Bundy points to the EPA's 2010 greenhouse gas tailoring document which states that the EPA plans to propose ways to streamline implementation in future phases including permanently excluding certain small sources.

University of Miami law professor Charlton Copeland, who teaches administrative law, read the tailoring section of the court brief at PolitiFact's request. He said the government cites the hiring numbers to articulate why it wants to depart from a literal reading of the provision.

"I don't read that and get the sense what the EPA is gearing up for is a public works program on its own...," Copeland said. "They keep saying it's 'absurd' or 'impossible.' When I see 'absurd' or 'impossible' they are referencing both to the amount of personnel it would take and the kind of slow down it would impose on the permitting process."

Gilfillan, the EPA spokesman, said that the EPA won't be hiring 230,000 extra workers now or in 2016 even if the court rules that the EPA can't tailor. The 230,000 workers referenced in the court brief would be a combination of state and federal employees since the EPA handles permitting for some states while it delegates it in others.

Any such massive expansion of the EPA would require Congress to provide the extra money to the EPA -- a highly unlikely scenario. And the "EPA has no authority to control hiring decisions in state agencies," said Robert Glicksman, an environmental law professor at George Washington University Law School, in an e-mail.

West responds and our ruling

We asked West's office for an explanation. West's spokeswoman Angela Sachitano sent us a link to a conservative blog that posted a Sept. 23 article from the Institute for Energy Research entitled "EPA's absurd defense of its greenhouse gas actions," which includes some of the same points raised later by The Daily Caller.

Sachitano also sent us a quote from West:

"I am pleased the Environmental Protection Agency has recognized the absurdity of using the Clean Air Act, which was never the intention of Congress, to regulate the emission of carbon dioxide. I'm also pleased that the EPA filed on September 16th a brief with the court that will temporary not require them to hire 230,000 full time employees at a cost to the American Taxpayer of $21 billion."

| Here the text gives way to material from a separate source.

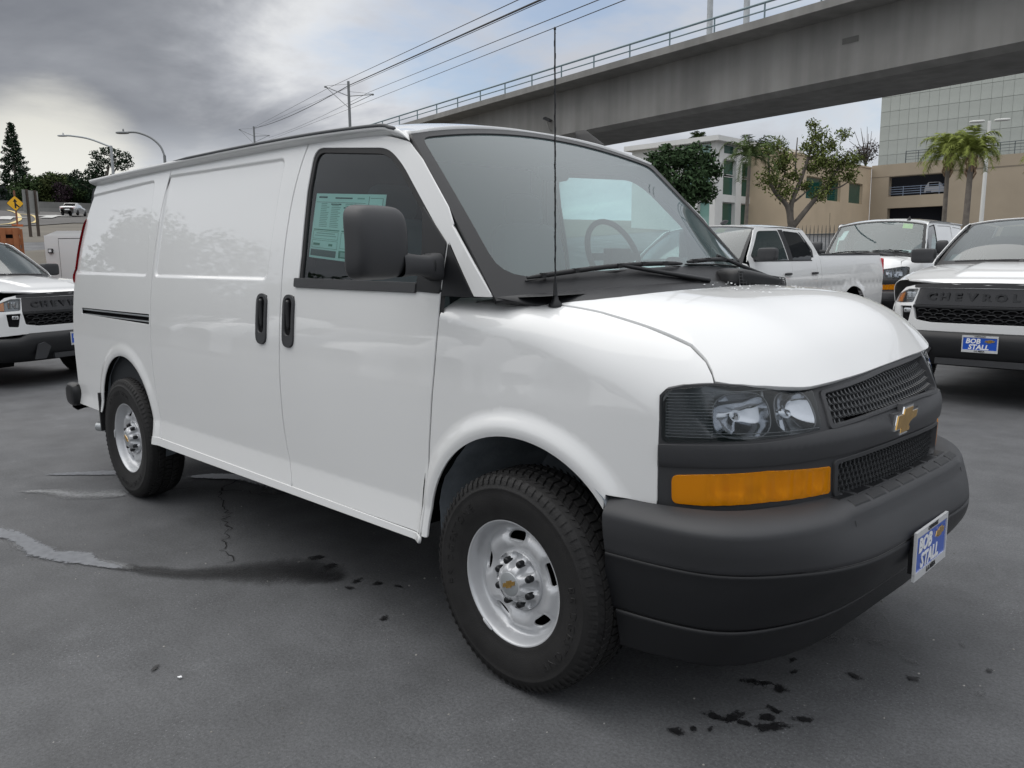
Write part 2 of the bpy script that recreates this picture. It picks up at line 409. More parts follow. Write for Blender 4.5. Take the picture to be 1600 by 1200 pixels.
def text_mesh(s, size, depth=.001, name='lettering', shear=0, bold=0, align='CENTER', spacing=1):
    cu = bpy.data.curves.new(name, 'FONT'); cu.body = s; cu.size = size; cu.extrude = depth; cu.shear = shear; cu.offset = bold; cu.align_x = align; cu.align_y = 'CENTER'
    cu.resolution_u = 2; cu.space_character = spacing
    o = bpy.data.objects.new(name, cu); COL.objects.link(o); dg = bpy.context.evaluated_depsgraph_get(); me = bpy.data.meshes.new_from_object(o.evaluated_get(dg))
    bpy.data.objects.remove(o); bpy.data.curves.remove(cu); return me
BOW = [(-.5-.05, -.14), (-.22-.05, -.14), (-.22-.09, -.25), (.22-.09, -.25), (.22-.05, -.14), (.5-.05, -.14), (.5+.05, .14), (.22+.05, .14), (.22+.09, .25), (-.22+.09, .25), (-.22+.05, .14), (-.5+.05, .14)]
# ---------------------------------------------------------------- materials
WHITE = mat('white_paint', (.74, .745, .74), .38, coat=1.0, coat_rough=.025, noise=(.9, .02), spec=.4)
BLACKP = mat('black_grained_plastic', (.0085, .009, .0105), .40, noise=(6, .12), bump=(900, .10), spec=.5)
GREYP = mat('dark_grey_textured_plastic', (.034, .035, .038), .50, noise=(5, .10), bump=(700, .12), spec=.62)
GLOSSB = mat('gloss_black_plastic', (.012, .012, .014), .12, spec=.6)
SEAL = mat('black_rubber_seal', (.014, .014, .015), .6)
DARK = mat('dark_cavity', (.010, .010, .011), .9, spec=.1)
LINER = mat('wheel_arch_liner', (.20, .225, .25), .7, noise=(9, .25), bump=(60, .2))
TYRE = mat('tyre_rubber', (.017, .0165, .0165), .62, noise=(14, .22), bump=(220, .15), spec=.4)
MESHM = mat('grille_mesh_plastic', (.075, .078, .082), .22, .25, spec=.8)
STEEL = mat('silver_wheel_paint', (.56, .57, .585), .36, .35, coat=.25, noise=(12, .03))
CHROME = mat('chrome', (.83, .84, .85), .07, 1.0)
GOLD = mat('gold_emblem', (.66, .41, .13), .22, .9, noise=(40, .15))
NUT = mat('black_lug_nut', (.02, .021, .023), .3, .4)
GLASSW = glass('windscreen_glass', (.74, .90, .88), ior=1.8, film_mix=.10)  # diffuse film paints in a pale haze for the reflected sky
GLASSD = glass('dark_tinted_glass', (.64, .86, .86), ior=1.5, film_mix=.005)
GLASSC = glass('clear_lamp_lens', (.86, .875, .89), ior=1.5, film_mix=.012)
GLASST = glass('truck_glass', (.30, .36, .36), ior=1.85, film_mix=.06)
LAMPB = mat('lamp_housing', (.17, .18, .19), .22, .7); REFL = mat('lamp_reflector', (.50, .52, .55), .07, 1.0)
REFL2 = mat('satin_reflector', (.95, .80, .45), .32, .45)
INTER = mat('grey_cabin_plastic', (.16, .17, .17), .65, noise=(8, .1))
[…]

But on TV West said: "When you hear an EPA wants to hire 230,000 new government regulators that will cost the taxpayer $21 billion..." and cited that as an example of getting more people wedded to the government by employment check. West is suggesting that the federal government is bloated and will bloat even more since the EPA "wants" to hire 230,000 new employees at a cost of $21 billion. But the EPA made it clear in its brief that it doesn't want to hire all those folks. It's unclear how the EPA and the states would handle implementation if the courts rule that the EPA can't tailor. But it is clear that the EPA, and the states, wouldn't have the budgets to hire 230,000 more people. We rate this claim False.